Perhaps Goodis’ most conventional novel, Of Missing Persons is a police procedural that boasts an authentic portrayal of a Missing Persons bureau. Much like the movie House on 92nd Street, where the FBI’s cooperation in the making of the film leads to the stentorian narrator’s glorification of that great institution, the cooperation of the LAPD in the writing of this book has resulted in a story that somewhat excessively sings the praises of the hard-working and underappreciated people who comprise the Missing Persons bureau.
The Goodis hero is always a man who has lost the stature and sense of purpose that once defined his existence, and these narratives follow that character’s trajectory back into the fold of life, sometimes finding such a resurgence possible, other times going full circle and ending up back in the despondent state of living death that he started out at.

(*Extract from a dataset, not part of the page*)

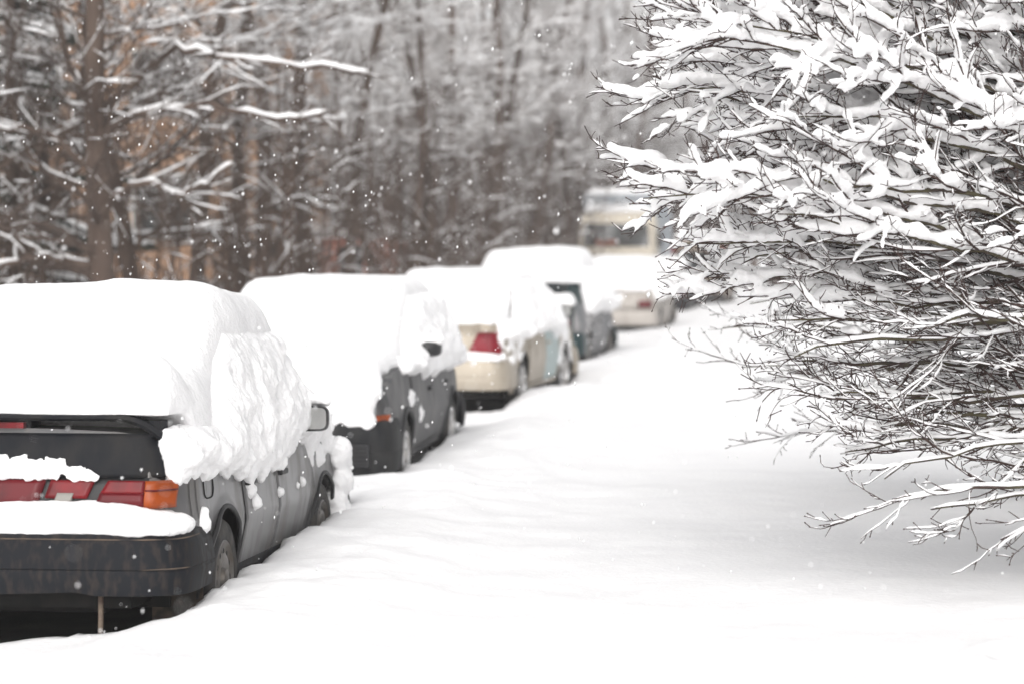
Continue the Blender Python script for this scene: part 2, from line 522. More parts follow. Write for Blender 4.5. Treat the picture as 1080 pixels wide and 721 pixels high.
    def bumper(s, root, m, front=False, z0=.30, z1=.56, out=.09, ret=.55, name=None, notch=None):
        """wrap-round bumper"""
        prof = [(0.0, 0), (.0, .02), (.35, .03), (.40, .024), (.43, .03), (.80, .015), (.96, -.005), (1.0, -.04)]
        path = []
        n = 44
        for k in range(n+1):
            q = -1+2*k/n
            # superellipse path from one flank round the end to the other
            a = q*math.pi/2
            c, sn = math.cos(a), math.sin(a)
            x = (s.W+.005)*math.copysign(abs(sn)**.28, sn)
            y = ret-(ret+out)*(abs(c)**.28) if abs(q) < 1 else ret
            path.append((x, y))
        rows = []
        for (t, off) in prof:
            z = z0+(z1-z0)*t
            row = []
            for i, (x, y) in enumerate(path):
                p = path[max(i-1, 0)]; q = path[min(i+1, n)]
                tx, ty = q[0]-p[0], q[1]-p[1]; L = math.hypot(tx, ty) or 1
                nx_, ny_ = ty/L, -tx/L
                zz = z
                if notch and t == 0 and notch[0] < x < notch[1] and y < 0.1: zz = z+notch[2]
                yy = y+ny_*off
                X = x+nx_*off
                row.append((X, (s.L-yy) if front else yy, zz))
            rows.append(row)
        # top shelf running in to the body
        row = [(x*.93, (s.L-(y+.10)) if front else y+.10, z1-.004) for x, y in path]
        rows.append(row)
        mb = MB(); mb.grid(rows)
        o = mb.build(name or ('front_bumper' if front else 'rear_bumper'), m, root, recalc=True, angle=40)
        sol = o.modifiers.new('t', 'SOLIDIFY'); sol.thickness = .008; sol.offset = 0
        return o

    def groove(s, root, z, m, r=.0035, out=.09, ret=.55, off=.03):
        pts = []
        for k in range(41):
            a = (-1+2*k/40)*math.pi/2*.985; c_, sn = math.cos(a), math.sin(a)
            pts.append(((s.W+.005+off)*math.copysign(abs(sn)**.28, sn), ret-(ret+out+off)*(abs(c_)**.28), z))
        g = MB(); g.tube(pts, r, 5)
        return g.build('bumper_groove', m, root)

    def end_patch(s, name, m, root, x0, x1, z0, z1, front=False, off=.006, nx=10, nz_=6, slant0=0, slant1=0, thick=.012, parent=None, bulge=0):
        """panel lying on the tail or nose, following the body's outline"""
        rows = []
        for k in range(nz_+1):
            t = k/nz_; z = z0+(z1-z0)*t
            row = []
            for j in range(nx+1):
                x = (x0+slant0*t)+((x1+slant1*t)-(x0+slant0*t))*j/nx
                # find the body's end station for this x
                base = s.L if front else 0.0
                lim = s.hw(base)*lerp_tab(s.side, z)
                y = 0.0
                if abs(x) > lim:
                    lo_, hi_ = 0.0, s.cr
                    for _ in range(18):
                        md = (lo_+hi_)/2
                        if s.hw(md)*lerp_tab(s.side, z) < abs(x): lo_ = md
                        else: hi_ = md
                    y = hi_
                yy = s.ymap(s.L-y, z)+off if front else s.ymap(y, z)-off
                bl = bulge*math.sin(math.pi*t)
                row.append((x+(math.copysign(off, x) if abs(x) > lim else 0), yy+(bl if front else -bl), z))
            rows.append(row)
        mb = MB(); mb.grid(rows)
        o = mb.build(name, m, parent or root, recalc=True)
        # make sure faces look outward
        me = o.data
        if me.polygons and (me.polygons[len(me.polygons)//2].normal.y < 0) == front:
            me.flip_normals()
        sol = o.modifiers.new('t', 'SOLIDIFY'); sol.thickness = thick; sol.offset = -1
        return o

    # ---- snow lying on the car
    def top_snow(s, root, T=.25, y0=.04, y1=None, over=.05, voxel=.022, seed=0, taper_front=.12, name='snow_cover', trunk_in=.06, disp=None, side_bias=0, xs=None, smooth=5, tt=None, redge=.17, zmin=None):
        y1 = y1 or s.L-.12
        c = s.cab
        roofw = c['w1']+over
        deckw = lambda y: s.hw(y)*.93-trunk_in
        def wid(y):
            pts = [(y0, deckw(y0)), (c['y0']-.05, deckw(c['y0'])), (c['ty0']-.15, roofw), (c['ty1']+.15, roofw), (c['y1']-.02, deckw(c['y1'])), (y1, deckw(y1))]
            return smooth_tab(pts, y, .16)+.02*nz(y*2.1, seed*3.3)
        n = 90
        ys = [y0+(y1-y0)*(.5-.5*math.cos(math.pi*k/n)) for k in range(n+1)]
        def zt(x, y):
            w = wid(y); q = 1-(min(1, abs(x)/w))**2
            t = T*(.86+.16*q)
            if tt: t *= lerp_tab(tt, y)
            return t*(1+.10*fbm(x*1.1+seed*7, y*1.1, seed))
        def zb(x, y):
            z = smooth_tab([(yy, s.cab_top(yy)) for yy in zb.tab], y, .20)
            if zmin: z = max(z, zmin[1]+(.0 if y < zmin[0] else -(y-zmin[0])*.6))
            return z-.015
        zb.tab = [s.L*k/60 for k in range(61)]
        cache = {}
        zb0 = zb
        def zbc(x, y):
            if y not in cache: cache[y] = zb0(0, y)
            return cache[y]
        mb = MB()
        slab(mb, lambda y: -wid(y), lambda y: wid(y), ys, zbc, zt, nx=34, R_edge=redge, end_r=.14)
        return snow_volume(mb, name, M['snow'], root, voxel, disp or ((.5, .05, .5), (.12, .016, .5)), smooth)

    def side_snow(s, root, y0, y1, sd=1, zlow=lambda y: .84, ztop=None, thick=.10, voxel=.02, seed=0, rough=.05, name='side_snow', smooth=2):
        """snow plastered on the window band"""
        c = s.cab; mb = MB(); n = 80; m = 22
        outer = []; inner = []
        for i in range(n+1):
            y = y0+(y1-y0)*i/n
            e = min(y-y0, y1-y)/.12; fe = math.sqrt(max(0.02, 1-(1-min(1, e))**2))
            zl = zlow(y); zu = ztop(y) if ztop else s.cab_top(y)-.02
            ro = []; ri = []
            for k in range(m+1):
                q = k/m; z = zl+(zu-zl)*q
                if z < c['z0']: xs = s.side_x(min(max(y, .3), s.L-.3), z)
                else:
                    qq = (z-c['z0'])/(c['z1']-c['z0']); y0_, y1_, w, _ = s.cab_ring(min(1, qq))
                    xs = w+.42*max(0, s.side_x(y, c['z0'])-w)
                    bz = s.side_x(y, c['z0'])
                g = math.sqrt(max(.0, 1-(1-min(1, q/.16))**2))*math.sqrt(max(.0, 1-(1-min(1, (1-q)/.10))**2))
                t = thick*(.35+.65*math.sin(math.pi*min(1, .12+q*.8)))*fe*g*(1+.5*fbm(y*3+seed, z*3, seed)+.35*nz(y*9, z*9, seed))
                ro.append((sd*(xs+max(.004, t)), y, z)); ri.append((sd*(xs-.05), y, z))
            outer.append(ro); inner.append(ri)
        w = m+1; b = len(mb.v)
        for r in outer: mb.v.extend(r)
        for r in inner: mb.v.extend(r)
        O = lambda i, j: b+i*w+j
        I = lambda i, j: b+(n+1)*w+i*w+j
        for i in range(n):
            for j in range(m):
                mb.f.append((O(i,j), O(i+1,j), O(i+1,j+1), O(i,j+1)))
                mb.f.append((I(i,j), I(i,j+1), I(i+1,j+1), I(i+1,j)))
            mb.f.append((O(i,0), I(i,0), I(i+1,0), O(i+1,0)))
            mb.f.append((O(i,m), O(i+1,m), I(i+1,m), I(i,m)))
        for j in range(m):
            mb.f.append((O(0,j), O(0,j+1), I(0,j+1), I(0,j)))
            mb.f.append((O(n,j), I(n,j), I(n,j+1), O(n,j+1)))
        if sd < 0: mb.f = [f[::-1] for f in mb.f]
        return mb

def place(root, x, y, heading):
    root.location = (x, y, 0); root.rotation_euler = (0, 0, -R(heading))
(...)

The second alternative becomes more typical of Goodis’ later (and frankly better) books, whereas his earlier books are more deliberately hopeful.
In Of Missing Persons, Goodis blends this familiar character arc into an apparently biographical sketch of the Christ-like figure that heads the Missing Persons bureau as he is publicly slandered by a rotten tabloid newspaper, criticized en masse by angry members of the public, and blackmailed by the higher-ups in his own department, all the while dedicating himself with an unhealthy devotion to his role as a public servant. The book features brief moments of second person, but not as much as in his later works, and by and large the writing doesn’t really stand out. The Third Man-like plot seems uninspired here, and it all leads to a surprisingly sentimental, pat happy ending that smacks of a Thank You note to the real Missing Persons bureau. All in all, my least favorite Goodis novel.